Yes. Look currently, we've commenced drilling. And probably by year end we'll have first wells results on there. So I guess on the February earnings call, we'll know something from the first well.
All right. Thanks. Great quarter, Mark.
Thank you, Bob.
Moving on, we'll take our next question from Irene Haas from Wonder Lake Securities.
Yes. I have actually two questions for you. Firstly, I want to find out second half looking into the Bakken and also the Eagle Ford, how should we think about the differential versus WTI or LLX however you want to express that? And then also within your U. S.
Portfolio percent Bakken crude and Eagle Ford? So that's my first question. The second question is in light of the recent activity in Midland Basin specifically to the Wolfcamp and Klein shale play, are you still sticking with your 430 1,000 barrels per day EUR because one of your competitors have sort of raised that bar?
Yes. Okay. Thanks, Irene. I'll field the question about the differentials and then I'll ask Bill Thomas to field the question about the reserves in the Wolfcamp there. Our plant in the Eagle Ford, we're selling essentially all our oil now in the Houston market.
And currently in the Houston market, we're getting the same price essentially as if we were selling that oil in St. James, Louisiana. So it's we're getting pretty much St. James price. And in the Bakken, we continue to move a little bit of the Bakken oil on pipeline and selling it at Clearbrook just to keep some pipeline access.
And that little bit oil is getting suffering a severe discount like the Bakken oil does up there. But the majority of our Bakken oil is getting moved by rail and sold at St. James. So essentially the majority of both those areas Baca and Eagle Ford is being sold at St. James prices.
Ask a question on the Wolfcamp reserves. Bill?
Yes. Irene, there's a couple of things comments on that. Yes, we're sticking I mean, right now, we're holding to our 430 MBOE per well on the Wolfcamp. And then it's the same really on the Wolfcamp or the Eagle Ford when we're in the early stages on these wells. We're doing 2 things.
We're trying to make better wells, but we're also down spacing. So as we drill wells closer and closer together, we're trying to measure what the EUR per well is going to be. And so we're very cautious on increasing the EUR until we really get the proper spacing. And that goes for really any of these plays. And the other thing I would say about the Wolfcamp is it's not it's clearly in 3rd place as far as rock quality.
And it's clear to us we've completed I think 72 wells so far to date. And it's going to be more difficult in the Wolfcamp play to get the recovery factor up. It's not as going to it's not certainly as easy as the Eagle Ford play or the Bakken play to get really high recovery factor.
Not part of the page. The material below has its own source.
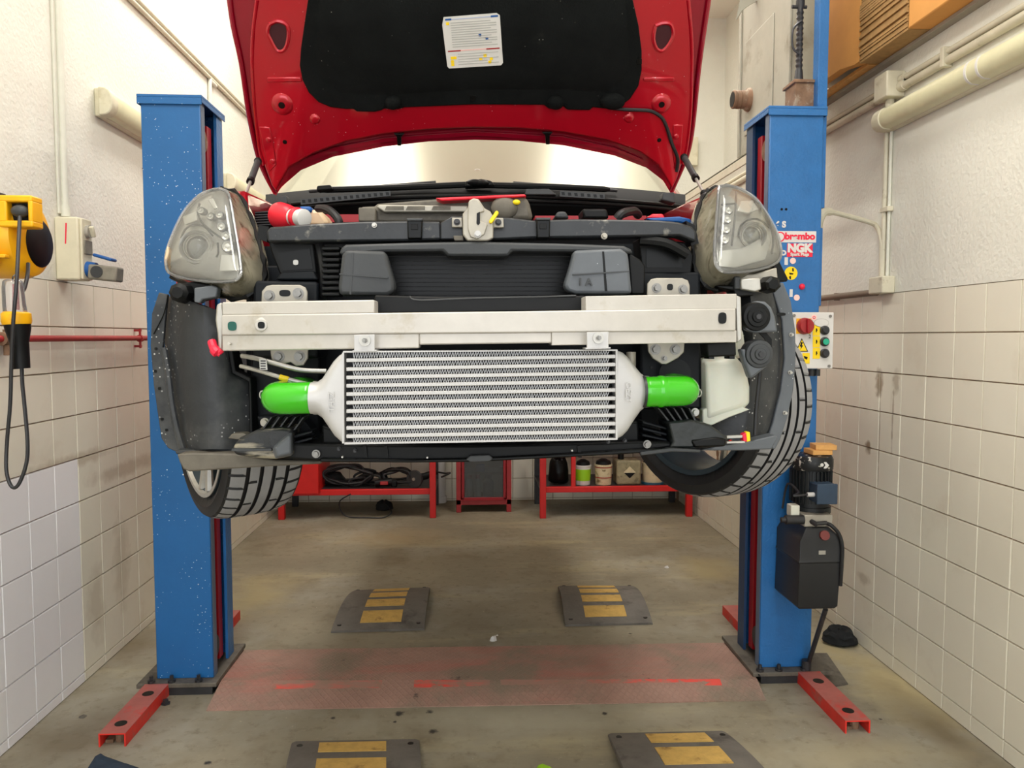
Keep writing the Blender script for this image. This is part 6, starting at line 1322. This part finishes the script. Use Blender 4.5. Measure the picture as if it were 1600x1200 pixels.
Rr = [(1112, 296), (1134, 292), (1150, 296), (1164, 303), (1176, 314), (1187, 328), (1198, 346), (1207, 364), (1213, 384), (1214, 402), (1206, 418), (1188, 432), (1152, 450), (1118, 452), (1102, 446), (1088, 424), (1083, 392), (1087, 345), (1096, 314), (1104, 302)]
headlamp(Fr, Rr, YR, (1162, 366), [(1138, 328, 6.5), (1136, 342, 6.5), (1134, 358, 6.5), (1132, 374, 6.5)], (1177, 368, 18),
         [[(1124, 392), (1160, 388), (1200, 366), (1206, 376), (1196, 406), (1150, 418), (1124, 416)], [(1158, 314), (1176, 312), (1186, 328), (1170, 334), (1152, 330)]], [[(1150, 300), (1149, 330), (1146, 360), (1143, 384)], [(1128, 320), (1148, 318)], [(1153, 368), (1158, 352), (1172, 343), (1188, 344), (1202, 356)], [(1186, 316), (1194, 336), (1204, 356), (1208, 374), (1206, 396)]],
         [('lower_mount', [(1150, 430), (1180, 428), (1214, 418), (1216, 442), (1196, 458), (1160, 452)], 1.98, .05, m_zinc), ('bracket', [(1158, 436), (1188, 434), (1190, 452), (1180, 456), (1158, 452)], 1.93, .02, m_steel), ('black_mount', [(1120, 446), (1150, 446), (1160, 452), (1178, 454), (1178, 462), (1150, 464), (1146, 454), (1122, 450)], 1.95, .06, m_black2), ('adjuster_block', [(1148, 432), (1157, 432), (1158, 452), (1148, 452)], 1.94, .04, m_grey)])
build('adjuster_plug', MB().lathe(W(1202, 445, 1.95), (0, 1, 0), [(.014, -.03), (.021, -.025), (.022, .03)], 6), m_black2, car)
build('adjuster_plug', MB().lathe(W(284, 458, 1.96), (0, 1, 0), [(.014, -.03), (.024, -.02), (.026, .03)], 8), m_black, car)

# ------------------------------------------------------------------ groups of alike things
GR = {'lift_post': 'posts of the two post lift', 'workbench': 'red workbenches at the back wall', 'wood_block': 'wood offcuts on the motor',
      'junction_box': 'cream junction boxes on the walls', 'electrical_conduit': 'painted conduits on the walls', 'paint_bucket': 'buckets on the right bench shelf',
      'spray_can': 'spray cans in the glazed cabinet', 'cable_heap': 'cable tangles on the left bench shelf', 'paper_scrap': 'white scraps behind the floor plate'}
for o in list(COL.objects):
    k = o.name.split('.')[0]
    if o.parent is None and k in GR: o['group'] = GR[k]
So we're being very prudent. We're doing everything we can technically to make the play better.
And it's a really good play. We're very, very satisfied with our results there. But I would just be somewhat cautious on trying to extrapolate that we're going to get 6 percent or some really high number recovery factor out of the Wolfcamp as we've done in the Eagle Ford and some of these other plays just because the rock quality and the difficulty there is more has got a higher degree of difficulty.
Okay, great. Thank you.
Moving on, we'll take our next question from Doug Ligati from Bank of America Merrill Lynch.
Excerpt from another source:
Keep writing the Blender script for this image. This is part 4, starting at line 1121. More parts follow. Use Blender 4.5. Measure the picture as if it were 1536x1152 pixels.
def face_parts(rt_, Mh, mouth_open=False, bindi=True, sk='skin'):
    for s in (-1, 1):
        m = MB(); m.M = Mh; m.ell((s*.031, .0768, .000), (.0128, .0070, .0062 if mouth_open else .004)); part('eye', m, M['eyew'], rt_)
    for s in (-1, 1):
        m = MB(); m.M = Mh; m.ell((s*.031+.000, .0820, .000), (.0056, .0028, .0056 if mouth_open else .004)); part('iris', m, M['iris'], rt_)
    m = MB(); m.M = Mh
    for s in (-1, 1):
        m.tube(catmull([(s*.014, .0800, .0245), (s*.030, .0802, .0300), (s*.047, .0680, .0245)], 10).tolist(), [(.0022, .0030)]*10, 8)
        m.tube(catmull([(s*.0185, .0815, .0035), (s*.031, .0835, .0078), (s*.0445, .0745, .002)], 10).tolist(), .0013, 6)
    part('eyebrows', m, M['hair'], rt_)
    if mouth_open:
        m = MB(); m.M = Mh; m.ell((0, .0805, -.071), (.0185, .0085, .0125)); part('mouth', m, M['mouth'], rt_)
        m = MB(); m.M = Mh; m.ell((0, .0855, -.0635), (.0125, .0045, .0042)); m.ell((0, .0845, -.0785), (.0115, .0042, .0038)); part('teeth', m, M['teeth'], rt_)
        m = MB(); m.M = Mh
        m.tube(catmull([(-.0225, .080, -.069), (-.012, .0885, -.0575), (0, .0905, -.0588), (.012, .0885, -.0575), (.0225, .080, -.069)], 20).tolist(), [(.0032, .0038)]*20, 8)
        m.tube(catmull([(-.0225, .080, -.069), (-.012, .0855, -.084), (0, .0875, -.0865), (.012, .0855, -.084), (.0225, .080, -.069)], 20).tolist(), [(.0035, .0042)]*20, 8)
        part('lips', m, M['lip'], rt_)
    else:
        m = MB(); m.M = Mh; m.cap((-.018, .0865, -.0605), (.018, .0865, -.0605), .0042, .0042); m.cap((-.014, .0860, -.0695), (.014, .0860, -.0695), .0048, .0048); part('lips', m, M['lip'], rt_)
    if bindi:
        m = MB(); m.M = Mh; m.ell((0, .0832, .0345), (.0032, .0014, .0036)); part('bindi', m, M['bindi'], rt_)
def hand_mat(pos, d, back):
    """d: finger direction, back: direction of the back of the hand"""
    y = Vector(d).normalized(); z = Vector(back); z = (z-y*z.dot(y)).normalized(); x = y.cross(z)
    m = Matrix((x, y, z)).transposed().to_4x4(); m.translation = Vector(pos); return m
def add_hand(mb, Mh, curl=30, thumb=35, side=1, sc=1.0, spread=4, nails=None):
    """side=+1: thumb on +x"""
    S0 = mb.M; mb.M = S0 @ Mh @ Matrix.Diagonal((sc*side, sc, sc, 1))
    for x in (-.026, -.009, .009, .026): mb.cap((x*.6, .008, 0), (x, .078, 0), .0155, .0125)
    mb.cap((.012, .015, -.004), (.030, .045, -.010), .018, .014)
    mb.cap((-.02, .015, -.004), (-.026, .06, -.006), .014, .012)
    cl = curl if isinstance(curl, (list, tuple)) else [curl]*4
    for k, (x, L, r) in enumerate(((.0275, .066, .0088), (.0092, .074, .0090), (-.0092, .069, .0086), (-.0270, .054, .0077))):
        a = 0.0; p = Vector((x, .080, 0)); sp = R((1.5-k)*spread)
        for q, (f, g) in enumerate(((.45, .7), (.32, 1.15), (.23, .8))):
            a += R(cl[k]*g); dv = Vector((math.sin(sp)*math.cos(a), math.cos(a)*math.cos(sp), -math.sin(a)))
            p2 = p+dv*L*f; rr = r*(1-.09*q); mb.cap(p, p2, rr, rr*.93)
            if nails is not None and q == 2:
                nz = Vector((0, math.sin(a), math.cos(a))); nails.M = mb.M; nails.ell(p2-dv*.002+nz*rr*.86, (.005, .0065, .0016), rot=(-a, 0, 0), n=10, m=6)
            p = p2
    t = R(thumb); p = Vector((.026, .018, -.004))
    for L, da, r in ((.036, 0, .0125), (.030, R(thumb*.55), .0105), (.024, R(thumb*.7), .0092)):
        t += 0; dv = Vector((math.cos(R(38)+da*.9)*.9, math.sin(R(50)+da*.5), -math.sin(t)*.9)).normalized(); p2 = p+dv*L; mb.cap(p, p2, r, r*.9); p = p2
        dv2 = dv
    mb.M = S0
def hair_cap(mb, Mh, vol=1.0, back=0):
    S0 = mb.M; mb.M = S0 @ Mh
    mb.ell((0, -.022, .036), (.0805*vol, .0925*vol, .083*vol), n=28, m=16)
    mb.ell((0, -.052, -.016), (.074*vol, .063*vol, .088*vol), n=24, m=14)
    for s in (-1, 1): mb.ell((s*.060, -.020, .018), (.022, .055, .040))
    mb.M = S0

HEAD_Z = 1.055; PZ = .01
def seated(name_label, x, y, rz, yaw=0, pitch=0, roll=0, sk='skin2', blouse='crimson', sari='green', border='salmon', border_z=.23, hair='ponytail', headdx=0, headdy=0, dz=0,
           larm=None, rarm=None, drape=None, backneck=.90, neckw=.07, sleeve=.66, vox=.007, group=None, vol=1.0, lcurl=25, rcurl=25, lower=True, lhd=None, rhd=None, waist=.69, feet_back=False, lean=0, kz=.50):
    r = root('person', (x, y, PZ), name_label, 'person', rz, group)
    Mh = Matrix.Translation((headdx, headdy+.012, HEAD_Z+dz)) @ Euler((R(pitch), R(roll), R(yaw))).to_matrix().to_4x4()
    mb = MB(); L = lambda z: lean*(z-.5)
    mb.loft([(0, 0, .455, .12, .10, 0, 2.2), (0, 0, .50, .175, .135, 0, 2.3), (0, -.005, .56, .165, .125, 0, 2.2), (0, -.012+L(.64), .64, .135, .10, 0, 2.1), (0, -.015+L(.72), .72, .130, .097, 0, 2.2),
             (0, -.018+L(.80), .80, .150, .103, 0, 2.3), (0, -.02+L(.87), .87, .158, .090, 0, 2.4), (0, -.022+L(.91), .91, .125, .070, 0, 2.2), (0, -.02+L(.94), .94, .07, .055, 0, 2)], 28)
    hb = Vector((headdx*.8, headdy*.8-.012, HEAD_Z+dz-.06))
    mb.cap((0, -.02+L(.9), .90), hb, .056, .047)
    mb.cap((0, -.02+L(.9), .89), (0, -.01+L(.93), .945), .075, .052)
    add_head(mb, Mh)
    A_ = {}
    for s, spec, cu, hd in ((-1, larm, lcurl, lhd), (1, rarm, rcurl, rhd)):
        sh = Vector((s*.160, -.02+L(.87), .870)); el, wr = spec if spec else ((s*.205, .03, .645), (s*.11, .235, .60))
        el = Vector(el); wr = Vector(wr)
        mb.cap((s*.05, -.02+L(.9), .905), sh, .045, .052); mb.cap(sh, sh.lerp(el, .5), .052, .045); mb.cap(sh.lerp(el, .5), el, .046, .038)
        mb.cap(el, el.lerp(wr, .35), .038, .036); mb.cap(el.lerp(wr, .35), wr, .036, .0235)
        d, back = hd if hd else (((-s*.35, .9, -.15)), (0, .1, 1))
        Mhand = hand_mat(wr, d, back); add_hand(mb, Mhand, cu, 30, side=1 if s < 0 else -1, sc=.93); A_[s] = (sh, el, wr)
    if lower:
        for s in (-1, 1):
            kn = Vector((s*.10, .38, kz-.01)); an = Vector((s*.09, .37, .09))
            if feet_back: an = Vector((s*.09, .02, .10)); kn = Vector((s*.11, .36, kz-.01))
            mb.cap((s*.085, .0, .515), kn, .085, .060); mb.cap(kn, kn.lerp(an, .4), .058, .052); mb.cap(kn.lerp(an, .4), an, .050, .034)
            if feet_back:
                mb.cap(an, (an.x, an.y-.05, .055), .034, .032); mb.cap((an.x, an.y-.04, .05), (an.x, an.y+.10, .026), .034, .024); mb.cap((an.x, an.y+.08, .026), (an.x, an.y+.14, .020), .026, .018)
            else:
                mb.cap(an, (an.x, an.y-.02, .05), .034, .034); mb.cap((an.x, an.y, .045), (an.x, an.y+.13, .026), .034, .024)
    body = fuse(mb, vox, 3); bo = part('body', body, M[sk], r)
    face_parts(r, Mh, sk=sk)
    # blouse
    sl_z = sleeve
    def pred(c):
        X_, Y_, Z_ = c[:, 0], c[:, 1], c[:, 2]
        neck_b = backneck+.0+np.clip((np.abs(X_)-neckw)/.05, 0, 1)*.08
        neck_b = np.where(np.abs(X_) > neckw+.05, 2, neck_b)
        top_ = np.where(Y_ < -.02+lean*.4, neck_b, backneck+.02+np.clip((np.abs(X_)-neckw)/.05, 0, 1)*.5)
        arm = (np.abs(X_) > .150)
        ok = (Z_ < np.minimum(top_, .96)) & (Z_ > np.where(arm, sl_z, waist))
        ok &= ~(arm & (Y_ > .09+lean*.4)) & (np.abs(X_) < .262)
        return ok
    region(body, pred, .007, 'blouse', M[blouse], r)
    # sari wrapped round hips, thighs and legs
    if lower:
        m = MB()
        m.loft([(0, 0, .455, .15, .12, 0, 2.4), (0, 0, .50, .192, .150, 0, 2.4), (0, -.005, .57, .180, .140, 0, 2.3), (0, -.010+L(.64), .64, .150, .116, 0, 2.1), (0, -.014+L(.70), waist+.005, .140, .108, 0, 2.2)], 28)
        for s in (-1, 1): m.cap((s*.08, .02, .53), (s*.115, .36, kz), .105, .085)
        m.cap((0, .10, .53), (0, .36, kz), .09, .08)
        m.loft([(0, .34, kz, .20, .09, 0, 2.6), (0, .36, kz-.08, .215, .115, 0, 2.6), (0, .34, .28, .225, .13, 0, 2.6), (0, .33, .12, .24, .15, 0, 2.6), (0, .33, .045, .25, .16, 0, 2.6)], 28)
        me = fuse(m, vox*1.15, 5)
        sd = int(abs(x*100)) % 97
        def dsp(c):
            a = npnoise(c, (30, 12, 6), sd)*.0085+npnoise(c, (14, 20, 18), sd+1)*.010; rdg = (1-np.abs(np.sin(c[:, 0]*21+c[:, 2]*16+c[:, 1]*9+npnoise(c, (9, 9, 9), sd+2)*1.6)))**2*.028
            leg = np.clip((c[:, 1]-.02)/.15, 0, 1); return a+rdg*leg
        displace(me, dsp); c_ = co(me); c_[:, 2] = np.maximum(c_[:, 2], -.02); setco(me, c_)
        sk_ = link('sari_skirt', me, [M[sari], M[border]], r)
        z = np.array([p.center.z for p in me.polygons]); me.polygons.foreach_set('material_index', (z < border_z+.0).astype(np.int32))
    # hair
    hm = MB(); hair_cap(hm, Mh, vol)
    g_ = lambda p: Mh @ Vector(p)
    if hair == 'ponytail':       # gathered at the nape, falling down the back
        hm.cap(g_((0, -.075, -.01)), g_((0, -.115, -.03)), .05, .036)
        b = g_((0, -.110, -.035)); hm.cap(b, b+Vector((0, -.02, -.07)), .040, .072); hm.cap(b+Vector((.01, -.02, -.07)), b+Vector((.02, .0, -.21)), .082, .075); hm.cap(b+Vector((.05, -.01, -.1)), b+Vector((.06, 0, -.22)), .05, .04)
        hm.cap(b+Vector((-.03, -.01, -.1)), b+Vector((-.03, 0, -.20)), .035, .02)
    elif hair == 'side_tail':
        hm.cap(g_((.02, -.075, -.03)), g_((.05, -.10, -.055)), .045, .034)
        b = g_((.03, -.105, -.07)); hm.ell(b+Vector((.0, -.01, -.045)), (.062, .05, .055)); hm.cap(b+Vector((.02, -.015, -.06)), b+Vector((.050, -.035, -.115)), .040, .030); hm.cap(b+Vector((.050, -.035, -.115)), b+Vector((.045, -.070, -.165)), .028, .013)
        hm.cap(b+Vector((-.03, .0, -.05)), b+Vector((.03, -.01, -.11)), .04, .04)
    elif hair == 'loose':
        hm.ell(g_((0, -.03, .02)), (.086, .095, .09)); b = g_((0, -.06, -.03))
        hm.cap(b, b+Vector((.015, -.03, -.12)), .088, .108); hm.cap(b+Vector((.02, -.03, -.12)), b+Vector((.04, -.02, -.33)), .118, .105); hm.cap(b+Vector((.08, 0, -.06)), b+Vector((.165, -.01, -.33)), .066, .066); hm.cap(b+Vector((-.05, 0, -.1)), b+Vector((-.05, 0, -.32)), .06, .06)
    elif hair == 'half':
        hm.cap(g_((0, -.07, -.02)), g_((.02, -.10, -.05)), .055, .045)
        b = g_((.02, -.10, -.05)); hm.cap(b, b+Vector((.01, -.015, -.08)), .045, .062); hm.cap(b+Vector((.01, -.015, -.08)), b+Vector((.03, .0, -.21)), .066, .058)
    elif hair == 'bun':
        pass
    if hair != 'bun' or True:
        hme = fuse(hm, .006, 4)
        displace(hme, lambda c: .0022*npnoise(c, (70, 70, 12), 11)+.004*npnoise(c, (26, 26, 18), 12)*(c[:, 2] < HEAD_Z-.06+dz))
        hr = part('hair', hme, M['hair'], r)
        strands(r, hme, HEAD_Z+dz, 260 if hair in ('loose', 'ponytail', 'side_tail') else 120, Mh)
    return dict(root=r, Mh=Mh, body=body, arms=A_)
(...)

Thanks. Good morning, everybody. Mark, it'd be nice to have you around a little while longer. Regarding the guidance, I could go back again to the north of 100,000 barrels a day in the Eagle Ford, I got to tell you, I'm struggling to get to your guidance for the year mark. Could you just walk us through I know you've already gone through it, but how many of the 145 completions are planned to be in the lower working interest areas?
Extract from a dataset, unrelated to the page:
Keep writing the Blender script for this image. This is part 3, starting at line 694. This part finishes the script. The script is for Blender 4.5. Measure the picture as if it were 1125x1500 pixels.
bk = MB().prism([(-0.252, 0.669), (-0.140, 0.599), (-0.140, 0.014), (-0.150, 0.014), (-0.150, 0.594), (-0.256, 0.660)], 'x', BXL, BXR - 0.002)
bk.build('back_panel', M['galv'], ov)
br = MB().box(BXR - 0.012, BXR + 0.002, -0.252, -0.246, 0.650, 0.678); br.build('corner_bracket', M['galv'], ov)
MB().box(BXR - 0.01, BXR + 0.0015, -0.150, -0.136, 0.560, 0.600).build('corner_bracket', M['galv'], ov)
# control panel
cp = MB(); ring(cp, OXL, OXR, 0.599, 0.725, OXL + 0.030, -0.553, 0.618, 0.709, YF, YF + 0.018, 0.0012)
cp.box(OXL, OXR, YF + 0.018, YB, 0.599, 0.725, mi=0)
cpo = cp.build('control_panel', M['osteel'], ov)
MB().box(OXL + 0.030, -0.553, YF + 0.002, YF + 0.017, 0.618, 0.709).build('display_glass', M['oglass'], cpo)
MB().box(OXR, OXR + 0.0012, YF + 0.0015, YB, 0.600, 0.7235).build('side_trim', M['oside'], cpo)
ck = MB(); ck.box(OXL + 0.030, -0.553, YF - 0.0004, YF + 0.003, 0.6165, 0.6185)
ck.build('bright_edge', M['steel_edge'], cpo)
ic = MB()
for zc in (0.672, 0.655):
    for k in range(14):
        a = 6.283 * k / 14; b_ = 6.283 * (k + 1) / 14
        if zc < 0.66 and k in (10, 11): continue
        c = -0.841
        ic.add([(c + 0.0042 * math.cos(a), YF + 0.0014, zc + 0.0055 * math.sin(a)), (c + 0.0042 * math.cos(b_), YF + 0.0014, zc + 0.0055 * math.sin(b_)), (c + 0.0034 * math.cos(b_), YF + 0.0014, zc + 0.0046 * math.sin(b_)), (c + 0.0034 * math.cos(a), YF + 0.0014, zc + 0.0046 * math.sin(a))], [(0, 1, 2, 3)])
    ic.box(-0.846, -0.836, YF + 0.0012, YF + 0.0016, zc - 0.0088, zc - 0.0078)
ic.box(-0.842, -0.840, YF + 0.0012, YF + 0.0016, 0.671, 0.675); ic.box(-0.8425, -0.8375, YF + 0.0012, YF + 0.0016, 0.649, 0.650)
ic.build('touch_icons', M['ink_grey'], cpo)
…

And if you could help us with the delta between your 100 percent working interest to what the actual difference is order of magnitude basically? And I have a follow-up please.
I don't know if we have that data right at hand here Doug. Maybe Maura can get some of that information to you later on. I'd say the again, the best way to look at it is probably the we've got more rigs moving to the west. We have less monster wells that are going to be completed in the Q3 versus the second. And some of them are lower work Clearly, some wells are going to be lower working interest and there's just less capital going to be spent in the second half of the year.
And then you've got the effect of in the first half we sold $1,200,000,000 worth of assets. And the effect of the liquids that we sold are going to bite in the second half of the year. So that's kind of the way to get to it. And that's the best explanation I can give you.
Maybe I can try the same question slightly differently. You would still expect Eagle Ford to grow from June levels in the second half. Is that a fair assertion?
Yes.
Okay. My second question is also on guidance. It's on the operating cost this time because it seems you had a pretty phenomenal second quarter on costs. But your guidance again has it moving right back up again in the second half of the year. Can you just walk us through what the why that would be the case?
And I'll leave it at that. Thanks.
Yes. One piece of that guidance relates to Trinidad. If you notice Trinidad, we had very high volumes in the second quarter and then we're toning down those volumes for the second half. Trinidad has quite low operating costs. And so to the degree that those volumes are going to come down in the second half, that's going to skew the average operating cost back up a bit.
So that's one piece of it. And a lot of it is that again the growth in the the volume growth in the second half is going to just average the rate is going to be a bit lower across the whole company. So that's why we're expecting it to go up a little bit more. So we hope we can beat on the operating cost for the second half, but we'll just see.
And at this time, that will conclude our question and answer session. I'd like to turn the conference back over to Mr. Papa for any additional or closing remarks.
No additional remarks. Thank you very much for listening.
And thank you. That will conclude today's conference. We thank everyone for their participation.